The Enemy of My Enemy is My Friend

By Michele Hanisee

I’m not usually one to cry out for the assistance of the ACLU, defense attorneys, or “civil liberties activists” – but where are they when you need them?  Lt. Governor Newsom’s Safety for All initiative would adversely impact law abiding gun owners, but it would also strip criminals of their Constitutional Rights.  So where is the outcry from the defense bar?  Or from the ACLU?  This initiative proposes to suspend the Fourth and Fifth Amendments to the Constitution for individuals charged with unlawful possession of a firearm.  Yet the liberals — who generally care more about the rights of criminals than law abiding citizens –remains strangely silent.  Do they just not know what this initiative does?

Here is a brief summary of the particularly unconstitutional bits.

The initiative language states that a court, upon a conviction of a prohibited person shall “Require the defendant to declare any firearms that he or she owned, possessed, or had under his or her custody or control at the time of his or her conviction and require the defendant to describe the firearms and provide all reasonably available information about the location of the firearms to enable a designee or law enforcement officials to locate the firearms.”

Adios, Fifth Amendment privilege!  A defendant is just supposed to tell the court and government about all the other guns he / she possesses regardless of whether they are illegally possessed, stolen, have obliterated serial numbers, or were used in a crime.  There is no immunity from prosecution if those additional weapons are evidence of crimes other than the one defendant stands convicted of.

Moreover, the initiative goes on to say, “If the court finds probable cause that the defendant failed to relinquish any firearms as required, the court shall order the search for and removal of any firearms at any location where the judge has probable cause to believe the defendant’s firearms are located.”

Adios Fourth Amendment!  There is no need for pesky search warrants filed under oath!  A probation officer’s report is more than enough probable cause to conduct a search of a private residence.  Staleness?  Who cares!  If the defendant isn’t convicted until four years later – let’s search his / her last known residence anyway.  And judicial neutrality is treated as a mere inconvenience and kicked to the curb in favor of direct judicial instigation of searches of private property.

The ACLU, defense bar, and those who “cherish civil liberties” have been engaged in a full court press to reduce incarceration, remove penalties for repeat criminals, and critical of powers granted police.  Yet, strangely, when an initiative eviscerates constitutional protections, and imposes new criminal penalties for what has heretofore been law abiding conduct, there is silence from that crowd.

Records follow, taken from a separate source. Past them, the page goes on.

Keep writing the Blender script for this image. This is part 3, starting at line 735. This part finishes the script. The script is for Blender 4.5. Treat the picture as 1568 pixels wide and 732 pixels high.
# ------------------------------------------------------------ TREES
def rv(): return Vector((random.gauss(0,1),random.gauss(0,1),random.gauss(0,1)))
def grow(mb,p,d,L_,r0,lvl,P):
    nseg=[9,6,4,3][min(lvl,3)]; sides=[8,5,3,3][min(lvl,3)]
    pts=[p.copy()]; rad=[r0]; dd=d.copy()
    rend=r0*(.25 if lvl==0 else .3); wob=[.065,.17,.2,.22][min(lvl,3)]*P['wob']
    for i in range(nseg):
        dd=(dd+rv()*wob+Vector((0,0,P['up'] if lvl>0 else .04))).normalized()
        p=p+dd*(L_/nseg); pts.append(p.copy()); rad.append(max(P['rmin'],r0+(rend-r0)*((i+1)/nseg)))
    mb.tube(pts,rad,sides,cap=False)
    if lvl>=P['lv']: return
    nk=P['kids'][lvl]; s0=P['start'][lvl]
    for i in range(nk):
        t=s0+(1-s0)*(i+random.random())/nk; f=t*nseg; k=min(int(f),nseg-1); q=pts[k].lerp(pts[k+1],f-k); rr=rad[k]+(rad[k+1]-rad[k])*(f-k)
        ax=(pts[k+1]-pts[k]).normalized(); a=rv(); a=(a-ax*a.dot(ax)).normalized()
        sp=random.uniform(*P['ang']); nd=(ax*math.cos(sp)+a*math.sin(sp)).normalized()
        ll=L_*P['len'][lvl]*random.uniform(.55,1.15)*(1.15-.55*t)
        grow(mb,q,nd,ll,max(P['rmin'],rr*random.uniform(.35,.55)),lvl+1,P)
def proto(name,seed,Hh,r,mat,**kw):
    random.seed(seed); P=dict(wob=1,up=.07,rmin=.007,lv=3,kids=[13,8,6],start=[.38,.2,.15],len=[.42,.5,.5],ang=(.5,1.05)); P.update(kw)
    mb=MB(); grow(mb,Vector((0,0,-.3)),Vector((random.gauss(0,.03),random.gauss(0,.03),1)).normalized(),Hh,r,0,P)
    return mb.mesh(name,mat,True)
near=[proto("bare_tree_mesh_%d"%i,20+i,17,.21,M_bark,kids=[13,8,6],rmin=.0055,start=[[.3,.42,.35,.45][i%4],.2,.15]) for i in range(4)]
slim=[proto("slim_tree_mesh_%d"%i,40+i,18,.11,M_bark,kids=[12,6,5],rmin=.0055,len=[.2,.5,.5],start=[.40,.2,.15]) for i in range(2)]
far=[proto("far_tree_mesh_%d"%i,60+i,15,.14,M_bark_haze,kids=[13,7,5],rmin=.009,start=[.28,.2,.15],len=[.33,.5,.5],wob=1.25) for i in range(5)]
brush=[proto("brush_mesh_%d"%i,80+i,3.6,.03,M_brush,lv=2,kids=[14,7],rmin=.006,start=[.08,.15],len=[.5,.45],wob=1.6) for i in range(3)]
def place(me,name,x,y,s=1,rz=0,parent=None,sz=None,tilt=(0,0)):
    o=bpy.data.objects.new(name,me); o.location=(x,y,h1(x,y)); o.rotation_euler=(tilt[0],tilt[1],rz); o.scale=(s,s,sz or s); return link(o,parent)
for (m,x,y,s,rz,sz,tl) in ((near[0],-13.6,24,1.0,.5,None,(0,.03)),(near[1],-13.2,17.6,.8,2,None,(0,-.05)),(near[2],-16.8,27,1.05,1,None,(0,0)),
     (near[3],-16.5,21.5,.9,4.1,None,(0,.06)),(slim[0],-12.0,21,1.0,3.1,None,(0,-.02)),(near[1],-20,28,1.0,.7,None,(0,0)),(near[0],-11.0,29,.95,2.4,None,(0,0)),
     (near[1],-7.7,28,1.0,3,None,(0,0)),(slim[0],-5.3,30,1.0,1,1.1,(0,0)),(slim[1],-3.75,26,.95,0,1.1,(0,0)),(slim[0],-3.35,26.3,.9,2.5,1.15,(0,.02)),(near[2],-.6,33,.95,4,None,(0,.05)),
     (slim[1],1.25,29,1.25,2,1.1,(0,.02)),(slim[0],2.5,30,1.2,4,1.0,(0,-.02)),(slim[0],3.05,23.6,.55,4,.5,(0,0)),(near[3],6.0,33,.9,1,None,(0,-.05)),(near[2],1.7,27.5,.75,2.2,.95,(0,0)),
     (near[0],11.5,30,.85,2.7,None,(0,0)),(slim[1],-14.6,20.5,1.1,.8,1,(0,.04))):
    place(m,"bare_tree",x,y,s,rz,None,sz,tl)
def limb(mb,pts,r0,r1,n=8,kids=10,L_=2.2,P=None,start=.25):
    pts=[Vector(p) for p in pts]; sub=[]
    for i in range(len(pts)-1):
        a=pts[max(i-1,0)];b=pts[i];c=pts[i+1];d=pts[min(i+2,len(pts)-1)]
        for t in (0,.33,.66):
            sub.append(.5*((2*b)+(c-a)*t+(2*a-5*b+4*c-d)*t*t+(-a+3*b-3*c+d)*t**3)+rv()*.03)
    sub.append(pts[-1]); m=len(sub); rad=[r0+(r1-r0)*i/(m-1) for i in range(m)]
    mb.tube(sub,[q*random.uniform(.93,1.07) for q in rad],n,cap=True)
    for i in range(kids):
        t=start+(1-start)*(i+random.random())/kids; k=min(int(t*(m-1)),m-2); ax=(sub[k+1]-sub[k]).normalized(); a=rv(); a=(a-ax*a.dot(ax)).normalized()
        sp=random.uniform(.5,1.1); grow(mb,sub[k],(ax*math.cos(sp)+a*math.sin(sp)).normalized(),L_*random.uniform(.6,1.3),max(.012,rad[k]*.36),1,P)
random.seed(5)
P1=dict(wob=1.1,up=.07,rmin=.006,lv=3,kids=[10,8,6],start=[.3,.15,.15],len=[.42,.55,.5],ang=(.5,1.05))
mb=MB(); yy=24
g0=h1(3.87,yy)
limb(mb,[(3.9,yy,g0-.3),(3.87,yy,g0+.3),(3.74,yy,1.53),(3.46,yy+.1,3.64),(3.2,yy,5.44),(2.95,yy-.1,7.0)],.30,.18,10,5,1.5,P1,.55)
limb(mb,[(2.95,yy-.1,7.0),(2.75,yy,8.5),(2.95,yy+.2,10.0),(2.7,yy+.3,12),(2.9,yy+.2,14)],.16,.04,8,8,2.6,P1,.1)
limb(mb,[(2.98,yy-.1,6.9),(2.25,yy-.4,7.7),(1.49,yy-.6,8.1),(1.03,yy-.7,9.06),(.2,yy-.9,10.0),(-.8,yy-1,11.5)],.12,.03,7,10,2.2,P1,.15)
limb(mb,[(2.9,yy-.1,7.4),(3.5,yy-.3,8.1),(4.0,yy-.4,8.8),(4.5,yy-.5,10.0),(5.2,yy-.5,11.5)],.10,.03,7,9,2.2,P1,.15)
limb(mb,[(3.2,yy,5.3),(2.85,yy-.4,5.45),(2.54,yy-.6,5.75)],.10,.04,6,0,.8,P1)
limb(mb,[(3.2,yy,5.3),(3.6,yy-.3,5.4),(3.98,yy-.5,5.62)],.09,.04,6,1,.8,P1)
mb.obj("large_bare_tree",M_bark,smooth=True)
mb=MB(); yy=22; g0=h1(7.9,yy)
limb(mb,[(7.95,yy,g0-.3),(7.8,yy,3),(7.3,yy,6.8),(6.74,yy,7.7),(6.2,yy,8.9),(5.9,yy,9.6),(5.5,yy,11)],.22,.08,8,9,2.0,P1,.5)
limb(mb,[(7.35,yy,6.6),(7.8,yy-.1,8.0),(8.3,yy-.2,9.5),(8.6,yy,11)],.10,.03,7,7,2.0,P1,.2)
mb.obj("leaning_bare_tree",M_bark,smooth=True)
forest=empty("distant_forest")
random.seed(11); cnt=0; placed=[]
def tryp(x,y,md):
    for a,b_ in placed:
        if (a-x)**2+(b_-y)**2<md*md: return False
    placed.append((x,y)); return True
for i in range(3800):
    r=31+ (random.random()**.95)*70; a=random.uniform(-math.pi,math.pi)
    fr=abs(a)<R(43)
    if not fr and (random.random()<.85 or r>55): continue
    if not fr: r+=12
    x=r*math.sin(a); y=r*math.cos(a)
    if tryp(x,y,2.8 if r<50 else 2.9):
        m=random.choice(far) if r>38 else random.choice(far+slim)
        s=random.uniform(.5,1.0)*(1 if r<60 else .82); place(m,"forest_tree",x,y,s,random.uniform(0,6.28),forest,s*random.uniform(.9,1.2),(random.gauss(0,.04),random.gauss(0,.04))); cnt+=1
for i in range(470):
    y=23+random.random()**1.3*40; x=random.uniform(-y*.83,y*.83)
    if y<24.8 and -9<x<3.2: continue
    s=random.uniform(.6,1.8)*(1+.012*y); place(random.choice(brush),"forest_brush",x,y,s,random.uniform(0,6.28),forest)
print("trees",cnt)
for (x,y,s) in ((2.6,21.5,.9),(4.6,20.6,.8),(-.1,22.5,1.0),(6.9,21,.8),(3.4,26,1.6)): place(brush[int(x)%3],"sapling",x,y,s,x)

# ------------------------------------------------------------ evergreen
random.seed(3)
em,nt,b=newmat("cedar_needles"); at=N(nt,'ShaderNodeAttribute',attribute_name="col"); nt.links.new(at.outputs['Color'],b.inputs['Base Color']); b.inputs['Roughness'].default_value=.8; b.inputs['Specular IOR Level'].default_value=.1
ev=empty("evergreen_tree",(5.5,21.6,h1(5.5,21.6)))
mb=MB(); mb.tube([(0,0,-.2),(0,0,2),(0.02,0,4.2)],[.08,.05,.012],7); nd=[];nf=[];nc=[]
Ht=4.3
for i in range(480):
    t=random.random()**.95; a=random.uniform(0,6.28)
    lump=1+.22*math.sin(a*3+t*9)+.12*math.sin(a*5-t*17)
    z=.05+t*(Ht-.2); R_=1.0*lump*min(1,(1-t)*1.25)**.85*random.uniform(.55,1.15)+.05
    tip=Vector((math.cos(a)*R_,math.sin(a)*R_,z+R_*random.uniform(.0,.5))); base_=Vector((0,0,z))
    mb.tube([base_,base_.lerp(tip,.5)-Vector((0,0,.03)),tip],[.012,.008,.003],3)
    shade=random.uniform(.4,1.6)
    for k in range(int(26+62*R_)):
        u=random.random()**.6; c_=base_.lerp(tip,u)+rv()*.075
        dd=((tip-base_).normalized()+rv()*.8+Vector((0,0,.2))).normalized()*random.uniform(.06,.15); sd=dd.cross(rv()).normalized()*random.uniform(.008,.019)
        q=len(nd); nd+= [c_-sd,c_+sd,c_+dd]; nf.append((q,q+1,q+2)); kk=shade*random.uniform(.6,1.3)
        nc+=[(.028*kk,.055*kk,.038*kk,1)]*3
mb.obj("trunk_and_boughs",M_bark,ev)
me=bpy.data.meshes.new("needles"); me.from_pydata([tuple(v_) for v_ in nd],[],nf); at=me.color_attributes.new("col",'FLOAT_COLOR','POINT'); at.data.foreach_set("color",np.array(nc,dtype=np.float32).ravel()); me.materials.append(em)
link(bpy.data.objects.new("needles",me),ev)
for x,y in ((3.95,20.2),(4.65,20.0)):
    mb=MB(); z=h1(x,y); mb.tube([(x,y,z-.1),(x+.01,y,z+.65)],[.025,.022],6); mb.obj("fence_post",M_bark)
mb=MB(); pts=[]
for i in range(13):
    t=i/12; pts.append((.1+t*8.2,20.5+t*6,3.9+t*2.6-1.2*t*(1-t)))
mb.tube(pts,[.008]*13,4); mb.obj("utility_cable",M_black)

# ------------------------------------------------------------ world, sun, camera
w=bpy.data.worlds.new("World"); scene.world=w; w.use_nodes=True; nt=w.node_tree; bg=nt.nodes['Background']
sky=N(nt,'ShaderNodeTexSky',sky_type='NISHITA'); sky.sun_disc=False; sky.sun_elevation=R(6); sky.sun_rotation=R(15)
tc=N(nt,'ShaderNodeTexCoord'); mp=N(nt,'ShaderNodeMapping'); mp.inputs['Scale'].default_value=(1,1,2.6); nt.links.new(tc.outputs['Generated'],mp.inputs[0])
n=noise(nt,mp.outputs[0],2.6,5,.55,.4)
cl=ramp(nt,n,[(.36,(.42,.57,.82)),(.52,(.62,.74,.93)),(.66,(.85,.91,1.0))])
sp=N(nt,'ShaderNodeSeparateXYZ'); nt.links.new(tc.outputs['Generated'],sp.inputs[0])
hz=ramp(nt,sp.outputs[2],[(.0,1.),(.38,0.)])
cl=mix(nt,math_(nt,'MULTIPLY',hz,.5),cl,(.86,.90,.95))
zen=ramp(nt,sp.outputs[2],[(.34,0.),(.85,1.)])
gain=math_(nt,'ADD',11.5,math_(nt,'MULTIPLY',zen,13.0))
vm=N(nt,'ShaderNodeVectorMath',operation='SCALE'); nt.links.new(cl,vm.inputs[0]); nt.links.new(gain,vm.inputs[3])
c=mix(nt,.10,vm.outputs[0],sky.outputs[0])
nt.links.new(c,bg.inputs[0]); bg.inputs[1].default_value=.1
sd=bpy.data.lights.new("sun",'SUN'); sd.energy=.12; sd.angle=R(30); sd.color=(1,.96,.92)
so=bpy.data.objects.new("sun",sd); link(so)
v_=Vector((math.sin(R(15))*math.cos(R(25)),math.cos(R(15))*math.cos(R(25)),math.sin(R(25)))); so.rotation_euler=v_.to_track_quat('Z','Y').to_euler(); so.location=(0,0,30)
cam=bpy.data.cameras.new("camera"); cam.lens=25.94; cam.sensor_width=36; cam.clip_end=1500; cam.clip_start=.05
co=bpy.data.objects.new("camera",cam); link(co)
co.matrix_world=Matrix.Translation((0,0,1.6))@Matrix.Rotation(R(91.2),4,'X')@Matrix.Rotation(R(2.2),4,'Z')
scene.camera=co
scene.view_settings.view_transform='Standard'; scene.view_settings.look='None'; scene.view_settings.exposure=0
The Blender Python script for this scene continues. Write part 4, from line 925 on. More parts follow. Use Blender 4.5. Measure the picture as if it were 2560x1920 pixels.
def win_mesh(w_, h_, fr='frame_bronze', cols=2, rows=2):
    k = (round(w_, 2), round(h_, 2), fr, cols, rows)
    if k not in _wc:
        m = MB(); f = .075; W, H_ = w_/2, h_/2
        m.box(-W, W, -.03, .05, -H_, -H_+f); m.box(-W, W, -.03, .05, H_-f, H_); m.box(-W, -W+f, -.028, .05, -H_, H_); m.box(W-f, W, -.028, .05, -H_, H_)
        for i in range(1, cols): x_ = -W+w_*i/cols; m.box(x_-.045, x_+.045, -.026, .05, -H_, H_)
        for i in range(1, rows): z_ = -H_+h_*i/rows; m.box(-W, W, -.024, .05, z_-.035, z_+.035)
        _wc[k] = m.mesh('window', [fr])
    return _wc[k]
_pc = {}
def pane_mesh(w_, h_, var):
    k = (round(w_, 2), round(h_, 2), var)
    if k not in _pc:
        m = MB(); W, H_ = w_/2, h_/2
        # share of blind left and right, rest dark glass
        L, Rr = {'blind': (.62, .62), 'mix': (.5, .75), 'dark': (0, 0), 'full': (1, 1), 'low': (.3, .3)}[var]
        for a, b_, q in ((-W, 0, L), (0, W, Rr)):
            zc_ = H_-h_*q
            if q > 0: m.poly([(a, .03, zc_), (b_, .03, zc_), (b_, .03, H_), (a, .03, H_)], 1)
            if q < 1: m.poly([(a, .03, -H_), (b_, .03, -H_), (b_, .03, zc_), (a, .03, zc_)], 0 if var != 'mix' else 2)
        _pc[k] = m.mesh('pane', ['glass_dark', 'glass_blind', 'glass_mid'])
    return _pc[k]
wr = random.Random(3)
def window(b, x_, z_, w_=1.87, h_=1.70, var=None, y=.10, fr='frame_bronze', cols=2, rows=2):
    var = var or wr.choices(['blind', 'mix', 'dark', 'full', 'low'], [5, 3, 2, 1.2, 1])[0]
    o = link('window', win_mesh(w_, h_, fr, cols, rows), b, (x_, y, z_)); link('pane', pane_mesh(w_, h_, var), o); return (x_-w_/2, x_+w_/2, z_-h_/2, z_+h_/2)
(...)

As a prosecutor, I might be expected to support new laws which claim to advance public safety and grant new powers to the prosecution.  However, in this case, I oppose Newsom’s initiative because it tramples on the rights of the law abiding while doing nothing to advance public safety.  When you add to that the wholesale evisceration of Constitutional rights of those who have been convicted of a crime, it is shocking not to see the ACLU and defense bar standing shoulder to shoulder with me in opposing this initiative.  The integrity of our judicial system is rooted in our Constitution and in the concept that society as a whole is better off with a system that protects the rights of the individual against a tyrannical government.  This concept that society is clearly better off with laws that protect individual rights, including the rights of those who comprise a minority of the whole, is clearly lost on Lt. Governor Newsom  If ever there was a law which both prosecutors and defense attorneys could proudly oppose, the Newsom initiative is it.